What this task involves
Look for the word "Python" in each line and report the count of matching lines, with nothing added.
%%
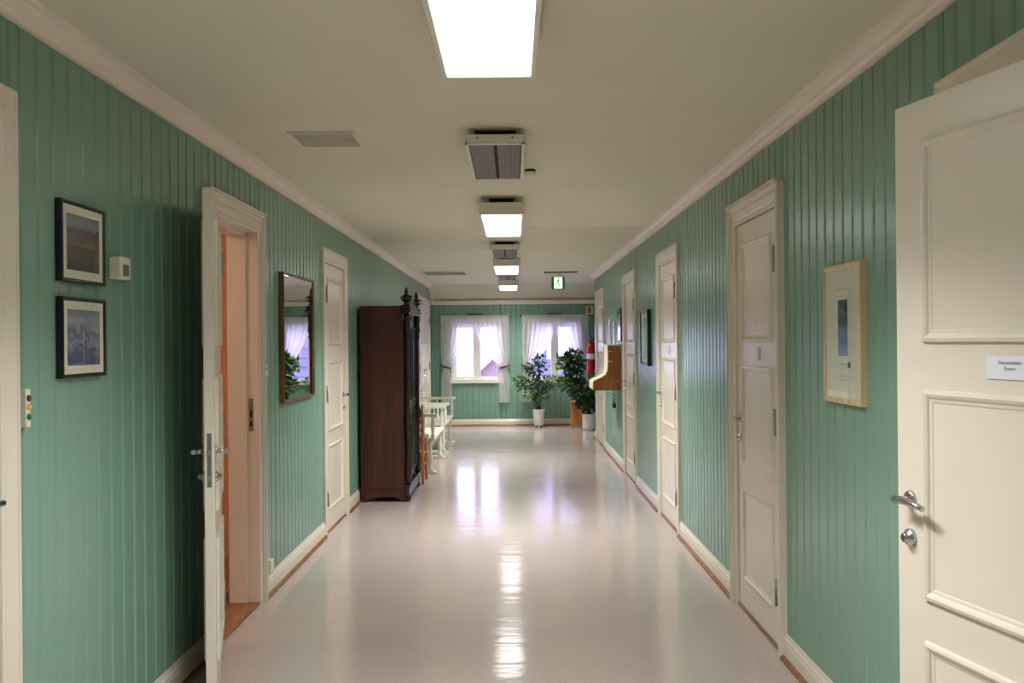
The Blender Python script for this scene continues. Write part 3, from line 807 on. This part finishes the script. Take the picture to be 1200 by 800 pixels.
# ------------------------------------------------------------------ cupboard
def cupboard():
    r = root('cupboard', (-1.455, 8.57, 0), label='tall dark mahogany cupboard with carved crest against the left wall', cat='cupboard')
    D, L, H = .44, .93, 1.86     # depth in X, length in Y
    mb = MB().box(0, D - .03, .0, L, .12, H)
    obj('body', mb, 'mahogany', r, bevel=.003)
    for y in (0, L - .03):       # side plinth with a shallow arch
        pts = [(0, 0), (.05, 0), (.075, .03), (.12, .045), (D - .12, .045), (D - .075, .03), (D - .05, 0), (D - .02, 0), (D - .02, .12), (0, .12)]
        obj('plinth', MB().prism(pts, lambda u, v, t: (u, t, v), y - .004 if y == 0 else y, y + .03), 'mahogany', r)
    # front faces +X
    obj('front_plinth', MB().box(D - .03, D + .02, -.01, L + .01, .05, .15).box(D - .03, D + .03, -.015, L + .015, .14, .165), 'ebony', r, bevel=.004)
    for y in (.035, L - .035):
        obj('foot', MB().lathe([(.02, 0), (.034, .015), (.036, .035), (.026, .05)], (D - .005, y, 0), 14), 'ebony', r)
        prof = [(.030, .165), (.030, .20), (.022, .215), (.030, .24), (.034, .30), (.024, .36), (.018, .38), (.026, .395), (.018, .41), (.020, .60), (.022, .66), (.030, .68), (.022, .70), (.034, .74), (.036, .80), (.024, .84), (.018, .86), (.019, 1.30), (.021, 1.55), (.030, 1.57), (.022, 1.59), (.034, 1.63), (.026, 1.70), (.032, 1.73), (.032, 1.78)]
        obj('turned_column', MB().lathe(prof, (D + .008, y, 0), 16), 'ebony', r)
    for k in range(2):
        y0, y1 = (.08, L / 2 - .003) if k == 0 else (L / 2 + .003, L - .08)
        d = obj('door', MB().box(D - .03, D - .006, y0, y1, .18, 1.74), 'ebony', r, bevel=.002)
        for z0, z1 in ((.24, .82), (.92, 1.66)):
            mb = MB(); ring = MB().ring(y0 + .05, y1 - .05, z0, z1, [(0, 0), (.004, .012), (.02, .010), (.03, 0)])
            mb.v = [(D - .006 + v[1], v[0], v[2]) for v in ring.v]; mb.f = ring.f; mb.sm = ring.sm
            obj('panel_moulding', mb, 'ebony', d)
        yk = y1 - .03 if k == 0 else y0 + .03
        obj('key_plate', MB().lathe([(.012, D - .006), (.012, D + .0)], (0, yk, .95), 10, 'x'), 'bronze', d)
    obj('cornice', MB().box(D - .05, D + .03, -.02, L + .02, 1.78, 1.80).box(D - .05, D + .05, -.035, L + .035, 1.80, 1.825).box(D - .05, D + .04, -.03, L + .03, 1.825, 1.865), 'ebony', r, bevel=.004)
    # scrolled crest above the cornice
    pts = []
    n = 24
    for i in range(n + 1):
        t = i / n; y = .03 + (L - .06) * t
        z = 1.865 + .05 + .03 * math.exp(-((t - .5) / .13) ** 2) + .035 * math.cos(t * 4 * PI) 
        pts.append((y, z))
    outline = [(.03, 1.865)] + [(L - .03, 1.865)] + list(reversed(pts))
    obj('crest', MB().prism(outline, lambda u, v, t: (t, u, v), D - .02, D + .01), 'ebony', r)
    for y in (.03, L - .03):
        z0 = 1.865
        prof = [(.026, 0), (.030, .012), (.016, .025), (.012, .04), (.030, .055), (.036, .075), (.028, .095), (.012, .11), (.020, .122), (.016, .138), (.006, .165), (.002, .18)]
        obj('finial', MB().lathe([(a, z0 + b) for a, b in prof], (D + .002, y, 0), 14), 'ebony', r)
        if True:
            for s in (-1, 1):
                mb = MB(); pp = [(D + .002, y + s * .01, z0 + .03), (D + .002, y + s * .04, z0 + .05), (D + .002, y + s * .052, z0 + .075), (D + .002, y + s * .038, z0 + .09), (D + .002, y + s * .03, z0 + .075)]
                mb.tube(pp, .009, 8)
                mb.tube([(D + .002 + (p[1] - y), y, p[2]) for p in pp], .009, 8)
                obj('scroll', mb, 'ebony', r)
cupboard()

# ------------------------------------------------------------------ ladder-back chair
def chair():
    r = root('ladder_back_chair', (-1.375, 9.60, 0), label='orange pine ladder-back chair beside the dark cupboard', cat='chair')
    W2 = .40
    for x in (0.02, W2):
        obj('back_post', MB().lathe([(.014, 0), (.017, .2), (.018, .45), (.016, .75), (.010, .80), (.015, .82), (.010, .85)], (x, .02, 0), 12), 'pine', r)
        obj('leg', MB().lathe([(.013, 0), (.017, .2), (.018, .44)], (x, .40, 0), 12), 'pine', r)
    for z in (.55, .64, .73): 
        obj('back_slat', MB().box(.03, W2 - .01, .012, .026, z, z + .05), 'pine', r, bevel=.004)
    obj('seat', MB().box(0, W2 + .02, 0.0, .42, .43, .455), 'pine', r, bevel=.006)
    obj('cushion', MB().box(.005, W2 + .035, .06, .42, .456, .50), 'grey_cloth', r, bevel=.018, label='grey seat cushion')
    for z in (.16, .28):
        for y in (.02, .40): obj('stretcher', MB().lathe([(.009, .02), (.009, W2)], (0, y, z), 8, 'x'), 'pine', r)
        for x in (.02, W2): obj('stretcher', MB().lathe([(.009, .02), (.009, .40)], (x, 0, z + .03), 8, 'y'), 'pine', r)
chair()

# ------------------------------------------------------------------ benches
def bench(y0, L, label):
    """against the left wall; local x from the far end towards the camera, y out of the wall"""
    r = root('spindle_bench', (-1.445, y0 + L, 0), -PI / 2, label=label, cat='bench', group='white spindle-back benches along the left wall')
    D = .52; zs = .40
    obj('seat', MB().prism([(.05, zs - .03), (D, zs - .015), (D + .015, zs + .0), (D, zs + .015), (.05, zs)], lambda u, v, t: (t, u, v), 0.02, L - .02), 'white', r)
    obj('apron', MB().box(.05, L - .05, D - .05, D - .03, zs - .10, zs - .02).box(.05, L - .05, .06, .08, zs - .10, zs - .02), 'white', r)
    tl = [(.030, 0), (.030, .03), (.018, .05), (.028, .10), (.030, .14), (.018, .20), (.022, .26), (.028, .30), (.028, zs - .02)]
    for x in (.05, L - .05):
        for y in (.08, D - .04):
            obj('leg', MB().lathe([(a, b + .035) if b < zs - .05 else (a, b) for a, b in tl], (x, y, 0), 12), 'white', r)
        obj('foot_rail', MB().prism([(.0, 0), (.06, 0), (.09, .015), (D - .12, .015), (D - .08, 0), (D + .03, 0), (D + .03, .02), (D - .02, .045), (.04, .045), (0, .03)], lambda u, v, t: (t, u, v), x - .025, x + .025), 'white', r)
        # arm rest: rail, front post, spindles
        obj('arm_rest', MB().prism([(.04, .655), (D - .02, .655), (D + .035, .65), (D + .05, .668), (D + .035, .69), (D - .02, .69), (.04, .69)], lambda u, v, t: (t, u, v), x - .03, x + .03), 'white', r)
        for y in (.17, .29, .41):
            obj('arm_spindle', MB().lathe([(.010, zs), (.014, zs + .05), (.009, zs + .08), (.013, zs + .16), (.010, .66)], (x, y, 0), 10), 'white', r)
        obj('arm_post', MB().lathe([(.022, zs), (.024, zs + .04), (.014, zs + .06), (.022, zs + .12), (.024, zs + .18), (.014, zs + .22), (.022, .66)], (x, D - .01, 0), 12), 'white', r)
        obj('back_post', MB().box(x - .022, x + .022, .03, .065, zs - .05, .84), 'white', r, bevel=.004)
    obj('top_rail', MB().box(0, L, .028, .062, .80, .88), 'white', r, bevel=.008)
    obj('lower_rail', MB().box(.05, L - .05, .035, .06, zs + .04, zs + .075), 'white', r)
    sp = MB().lathe([(.009, zs + .07), (.014, zs + .16), (.009, zs + .20), (.013, zs + .30), (.009, .805)], (0, .047, 0), 10).mesh('spindle'); sp.materials.append(M['white'])
    n = 13
    for i in range(n):
        o = obj('spindle', sp, None, r); o.location.x = .11 + (L - .22) * i / (n - 1)
bench(10.35, 1.45, 'white spindle-back bench just beyond the orange chair, nearer of two')
bench(12.25, 1.45, 'white spindle-back bench by the white double door, farther of two')

# ------------------------------------------------------------------ wall-mounted desk (right)
r = on_wall('wall_desk', 'right', 10.78, .0, 0, label='honey oak wall-mounted writing desk with a sloping front on the right wall', cat='desk')
PR = [(0, .92), (.325, .92), (.332, .94), (.330, 1.02), (.318, 1.035), (.225, 1.075), (.178, 1.11), (.156, 1.16), (.150, 1.24), (.150, 1.45), (0, 1.45)]
for x in (0, .52): obj('side_panel', MB().prism(PR, lambda u, v, t: (t, u, v), x, x + .02), 'oak', r)
inn = [(u - .004, v) for u, v in PR]
seg = [(.325, .925), (.332, .94), (.330, 1.02), (.318, 1.035), (.225, 1.075), (.178, 1.11), (.156, 1.16), (.150, 1.24), (.150, 1.45)]
obj('sloping_front', MB().prism([(a - .002, b - .001) for a, b in seg] + [(a - .016, b - .004) for a, b in reversed(seg)], lambda u, v, t: (t, u, v), .0205, .5195), 'oak_edge', r)
mb = MB()
for x in (-.001, .521):
    mb.prism([(a, b) for a, b in seg] + [(a + .006, b + .004) for a, b in reversed(seg)], lambda u, v, t: (t, u, v), x, x + .02)
obj('edge_band', mb, 'oak_edge', r, label='pale edge band')
obj('bottom_board', MB().box(.02, .52, 0, .30, .921, .94), 'oak', r)
obj('top_board', MB().box(-.015, .555, 0, .165, 1.45, 1.468), 'white', r, bevel=.003, label='white top shelf')
for z in (1.38, 1.26): obj('hinge', MB().box(-.003, .0, .10, .155, z, z + .012), 'oak_edge', r)
pts = []
for i in range(90):
    t = i / 89; pts.append((.22 + .018 * math.cos(i * 1.1), .06 + .018 * math.sin(i * 1.1), .92 - .22 * math.sin(PI * t) if t < .5 else .70 + .10 * (t - .5)))
obj('hanging_cord', MB().tube(pts, .005, 5), 'dark', r, label='dark coiled cord')

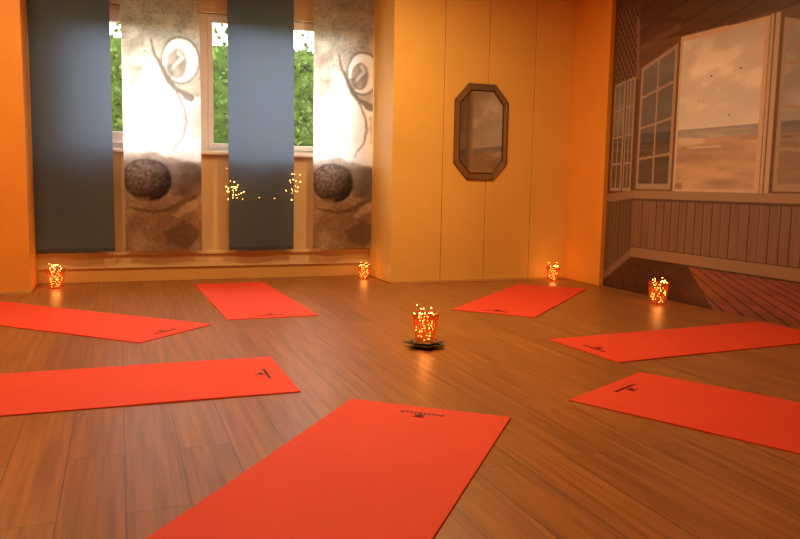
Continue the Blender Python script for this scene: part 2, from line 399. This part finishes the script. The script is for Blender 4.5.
%%
Result of this task
2